On Friday, Justice Sonia Sotomayor handed down a brief and unexplained order, which temporarily allows Yeshiva University to refuse to recognize an LGBTQ student group.

Although Sotomayor’s order was likely issued to give the Court more time to consider the case, known as Yeshiva University v. YU Pride Alliance — the university says that its process for recognizing student clubs ends on Monday, and that it would be forced to recognize the LGBTQ group if the Court did not act before then — it almost certainly foreshadows how the full Court will decide this case.
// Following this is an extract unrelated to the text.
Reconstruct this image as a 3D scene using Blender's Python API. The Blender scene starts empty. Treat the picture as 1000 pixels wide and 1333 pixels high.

Even if Sotomayor doesn’t ultimately side with the university, Republican appointees control six of the Court’s nine seats, and they’ve shown extraordinary solicitude toward conservative religious litigants.

That said, this case presents unusually difficult First Amendment questions. The student group at the heart of this case wants the university to recognize it as an official campus group — a status that, the university complains, would require it to “endorse” the group’s views.

If the Pride Alliance merely sought access to meeting rooms or other Yeshiva University facilities, then they would have a stronger case under existing law. But the campus Pride Alliance seeks more. They seek the Orthodox Jewish university’s imprimatur as the “Yeshiva University Pride Alliance.” And that is probably more than the student group can demand from a religious institution. Yeshiva University raises a strong argument that requiring it to lend its name to an LGBTQ student group, even though a state court determined that New York anti-discrimination law requires it to do so, infringes on its right to make “internal management decisions” regarding its own interpretation of the Jewish faith.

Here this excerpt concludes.